--- Begin ---
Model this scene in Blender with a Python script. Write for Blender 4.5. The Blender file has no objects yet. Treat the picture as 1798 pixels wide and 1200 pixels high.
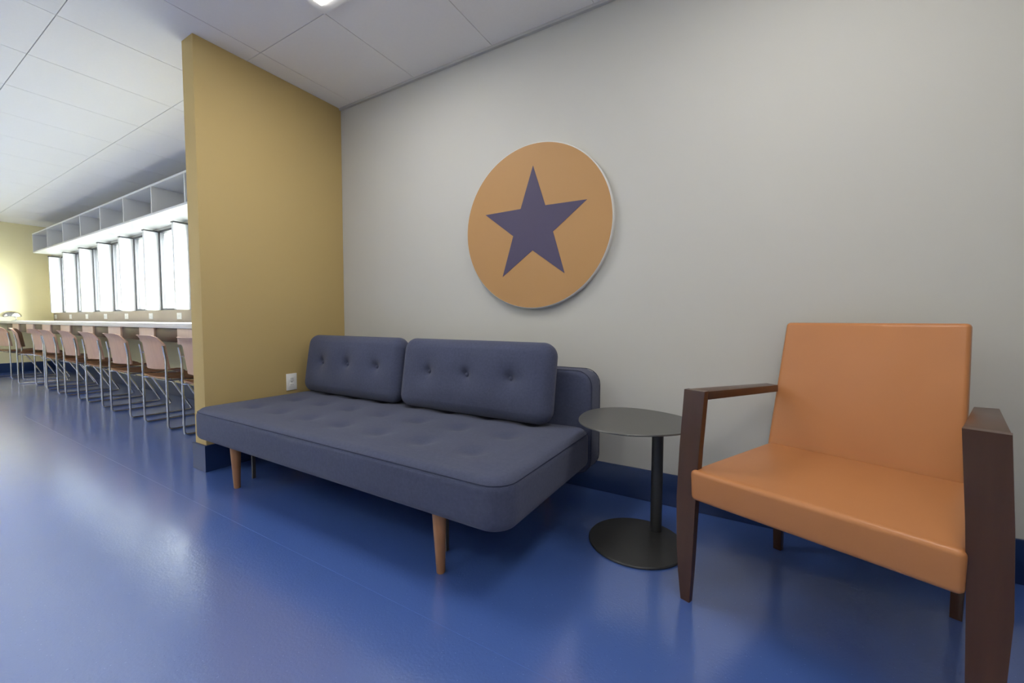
import bpy, bmesh, math, random
from mathutils import Vector, Matrix
random.seed(7)
sc = bpy.context.scene
C = sc.collection

# ------------------------------------------------------------------ camera
def set_camera():
    f, yaw, pitch, roll = 712.8, 0.5366, -0.0509, 0.0039
    fw = Vector((-math.sin(yaw)*math.cos(pitch), math.cos(yaw)*math.cos(pitch), math.sin(pitch)))
    r = Vector((math.cos(yaw), math.sin(yaw), 0)); u = r.cross(fw)
    c, s = math.cos(roll), math.sin(roll)
    r2, u2 = c*r + s*u, -s*r + c*u
    cd = bpy.data.cameras.new('camera'); cam = bpy.data.objects.new('camera', cd); C.objects.link(cam)
    cd.sensor_width = 36; cd.lens = f/1798*36; cd.clip_start = 0.02; cd.clip_end = 200
    m = Matrix((r2, u2, -fw)).transposed().to_4x4(); m.translation = (2.7582, -2.0672, 0.9)
    cam.matrix_world = m
    sc.camera = cam
set_camera()

# ------------------------------------------------------------------ light, exposure
SKY = 60.0            # overcast sky strength
LAMP = 15.0           # troffer diffuser emission
w = bpy.data.worlds.new('sky'); sc.world = w; w.use_nodes = True
bg = w.node_tree.nodes['Background']; bg.inputs[0].default_value = (0.95, 0.98, 1.0, 1); bg.inputs[1].default_value = SKY
vs = sc.view_settings
sc.display_settings.display_device = 'sRGB'
vs.view_transform = 'Standard'; vs.look = 'None'; vs.gamma = 1; vs.use_curve_mapping = False
vs.exposure = 0.0

# ------------------------------------------------------------------ materials
MATS = {}
def mat(name, col, rough=0.5, metal=0.0, spec=0.5, var=0.0, vscale=8.0, bump=0.0, bscale=200.0, bdist=0.002,
        coat=0.0, emit=None, estr=0.0, sheen=0.0, stretch=None, rvar=0.0):
    m = bpy.data.materials.new(name); m.use_nodes = True
    nt = m.node_tree; N = nt.nodes; L = nt.links; b = N['Principled BSDF']
    b.inputs['Base Color'].default_value = (*col, 1); b.inputs['Roughness'].default_value = rough
    b.inputs['Metallic'].default_value = metal; b.inputs['Specular IOR Level'].default_value = spec
    b.inputs['Coat Weight'].default_value = coat; b.inputs['Sheen Weight'].default_value = sheen
    if emit: b.inputs['Emission Color'].default_value = (*emit, 1); b.inputs['Emission Strength'].default_value = estr
    tc = N.new('ShaderNodeTexCoord'); mp = N.new('ShaderNodeMapping'); L.new(tc.outputs['Object'], mp.inputs[0])
    if stretch: mp.inputs['Scale'].default_value = stretch
    if var:
        n = N.new('ShaderNodeTexNoise'); n.inputs['Scale'].default_value = vscale; n.inputs['Detail'].default_value = 6
        L.new(mp.outputs[0], n.inputs[0])
        mx = N.new('ShaderNodeMixRGB'); mx.inputs[1].default_value = (*[c*(1-var) for c in col], 1); mx.inputs[2].default_value = (*[min(1, c*(1+var)) for c in col], 1)
        L.new(n.outputs[0], mx.inputs[0]); L.new(mx.outputs[0], b.inputs['Base Color'])
    if bump:
        n2 = N.new('ShaderNodeTexNoise'); n2.inputs['Scale'].default_value = bscale; n2.inputs['Detail'].default_value = 3
        L.new(mp.outputs[0], n2.inputs[0])
        bp = N.new('ShaderNodeBump'); bp.inputs['Strength'].default_value = bump; bp.inputs['Distance'].default_value = bdist
        L.new(n2.outputs[0], bp.inputs['Height']); L.new(bp.outputs[0], b.inputs['Normal'])
    MATS[name] = m
    return m

M = MATS
mat('paint_white', (0.56, 0.555, 0.515), 0.6, var=0.015, vscale=3, bump=0.08, bscale=350, spec=0.15)
mat('paint_yellow', (0.54, 0.405, 0.18), 0.8, var=0.015, vscale=3, bump=0.08, bscale=350, spec=0.15)
mat('paint_pale_yellow', (0.82, 0.75, 0.47), 0.55, var=0.015, vscale=3, bump=0.08, bscale=350, spec=0.15)
mat('ceiling_tile', (0.91, 0.895, 0.855), 0.9, var=0.02, vscale=60, bump=0.15, bscale=300, spec=0.1)
mat('ceiling_grid', (0.52, 0.51, 0.49), 0.7)
mat('baseboard_vinyl', (0.014, 0.034, 0.115), 0.32, var=0.05, vscale=4)
mat('laminate_white', (0.78, 0.78, 0.76), 0.35)
mat('laminate_grey', (0.62, 0.63, 0.61), 0.5)
mat('fin_white', (0.90, 0.92, 0.92), 0.45)
mat('frame_dark', (0.055, 0.055, 0.06), 0.4, metal=0.3)
mat('backsplash', (0.30, 0.245, 0.19), 0.45, var=0.06, vscale=5)
mat('counter_top', (0.72, 0.70, 0.69), 0.3, var=0.02, vscale=40)
mat('wood_dark_panel', (0.065, 0.036, 0.026), 0.45, var=0.2, vscale=6, stretch=(1, 8, 8))
mat('wood_pale_panel', (0.60, 0.44, 0.35), 0.42, var=0.12, vscale=6, stretch=(8, 8, 1))
mat('ply_back', (0.52, 0.33, 0.235), 0.4, var=0.14, vscale=7, stretch=(6, 6, 0.7))
mat('ply_seat', (0.27, 0.125, 0.055), 0.4, var=0.2, vscale=7, stretch=(6, 0.8, 6))
mat('chrome', (0.72, 0.71, 0.68), 0.18, metal=1.0)
mat('plate_white', (0.82, 0.82, 0.80), 0.35)
mat('slot_dark', (0.03, 0.03, 0.03), 0.6)
mat('steel_grey', (0.07, 0.066, 0.062), 0.55, metal=0.2)
mat('black_metal', (0.035, 0.036, 0.036), 0.38, spec=0.5, bump=0.05, bscale=600)
mat('table_top', (0.075, 0.075, 0.072), 0.34, spec=0.5, bump=0.04, bscale=600)
mat('sofa_wood', (0.36, 0.165, 0.065), 0.42, var=0.22, vscale=9, stretch=(6, 6, 0.6))
mat('chair_wood', (0.058, 0.023, 0.011), 0.34, var=0.35, vscale=5, stretch=(7, 7, 0.6), coat=0.1, spec=0.35)
mat('leather', (0.445, 0.184, 0.068), 0.36, var=0.05, vscale=5, bump=0.12, bscale=420, bdist=0.001, spec=0.32)
mat('disc_orange', (0.45, 0.245, 0.090), 0.6, var=0.02, vscale=4, bump=0.1, bscale=500)
mat('disc_edge', (0.66, 0.66, 0.64), 0.5)
mat('star_blue', (0.064, 0.052, 0.105), 0.6, bump=0.1, bscale=500)
mat('lamp_diffuser', (0.9, 0.9, 0.9), 0.5, emit=(1.0, 0.97, 0.92), estr=LAMP)
mat('lamp_frame', (0.80, 0.80, 0.78), 0.4)
mat('pavement', (0.06, 0.06, 0.058), 0.9, var=0.1, vscale=2)
mat('outside_wall', (0.40, 0.38, 0.26), 0.9, var=0.08, vscale=1.5)
mat('outside_trim', (0.8, 0.8, 0.8), 0.7)
mat('weld', (0.058, 0.124, 0.385), 0.3)
mat('sofa_seam', (0.046, 0.053, 0.090), 0.9, spec=0.1)

def fabric():
    m = mat('sofa_fabric', (0.085, 0.094, 0.155), 0.9, sheen=0.12, spec=0.15)
    nt = m.node_tree; N = nt.nodes; L = nt.links; b = N['Principled BSDF']
    tc = N.new('ShaderNodeTexCoord')
    wv = []
    for ax in ('X', 'Y', 'Z'):
        k = N.new('ShaderNodeTexWave'); k.wave_type = 'BANDS'; k.bands_direction = ax
        k.inputs['Scale'].default_value = 130; k.inputs['Distortion'].default_value = 1.2; k.inputs['Detail Scale'].default_value = 3
        L.new(tc.outputs['Object'], k.inputs[0]); wv.append(k)
    a = N.new('ShaderNodeMath'); a.operation = 'ADD'; L.new(wv[0].outputs[1], a.inputs[0]); L.new(wv[1].outputs[1], a.inputs[1])
    a2 = N.new('ShaderNodeMath'); a2.operation = 'ADD'; L.new(a.outputs[0], a2.inputs[0]); L.new(wv[2].outputs[1], a2.inputs[1])
    n = N.new('ShaderNodeTexNoise'); n.inputs['Scale'].default_value = 90; n.inputs['Detail'].default_value = 5
    L.new(tc.outputs['Object'], n.inputs[0])
    mx = N.new('ShaderNodeMixRGB'); mx.inputs[1].default_value = (0.046, 0.054, 0.094, 1); mx.inputs[2].default_value = (0.078, 0.089, 0.147, 1)
    L.new(n.outputs[0], mx.inputs[0]); L.new(mx.outputs[0], b.inputs['Base Color'])
    bp = N.new('ShaderNodeBump'); bp.inputs['Strength'].default_value = 0.25; bp.inputs['Distance'].default_value = 0.001
    L.new(a2.outputs[0], bp.inputs['Height']); L.new(bp.outputs[0], b.inputs['Normal'])
fabric()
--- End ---
= Exercise directions =
Repeat, exactly and in full, each line from the start of the data to the line that contains "vs.exposure = 0.0". Pictures do not go in.

= Worked answer =
Model this scene in Blender with a Python script. Write for Blender 4.5. The Blender file has no objects yet. Treat the picture as 1798 pixels wide and 1200 pixels high.
import bpy, bmesh, math, random
from mathutils import Vector, Matrix
random.seed(7)
sc = bpy.context.scene
C = sc.collection

# ------------------------------------------------------------------ camera
def set_camera():
    f, yaw, pitch, roll = 712.8, 0.5366, -0.0509, 0.0039
    fw = Vector((-math.sin(yaw)*math.cos(pitch), math.cos(yaw)*math.cos(pitch), math.sin(pitch)))
    r = Vector((math.cos(yaw), math.sin(yaw), 0)); u = r.cross(fw)
    c, s = math.cos(roll), math.sin(roll)
    r2, u2 = c*r + s*u, -s*r + c*u
    cd = bpy.data.cameras.new('camera'); cam = bpy.data.objects.new('camera', cd); C.objects.link(cam)
    cd.sensor_width = 36; cd.lens = f/1798*36; cd.clip_start = 0.02; cd.clip_end = 200
    m = Matrix((r2, u2, -fw)).transposed().to_4x4(); m.translation = (2.7582, -2.0672, 0.9)
    cam.matrix_world = m
    sc.camera = cam
set_camera()

# ------------------------------------------------------------------ light, exposure
SKY = 60.0            # overcast sky strength
LAMP = 15.0           # troffer diffuser emission
w = bpy.data.worlds.new('sky'); sc.world = w; w.use_nodes = True
bg = w.node_tree.nodes['Background']; bg.inputs[0].default_value = (0.95, 0.98, 1.0, 1); bg.inputs[1].default_value = SKY
vs = sc.view_settings
sc.display_settings.display_device = 'sRGB'
vs.view_transform = 'Standard'; vs.look = 'None'; vs.gamma = 1; vs.use_curve_mapping = False
vs.exposure = 0.0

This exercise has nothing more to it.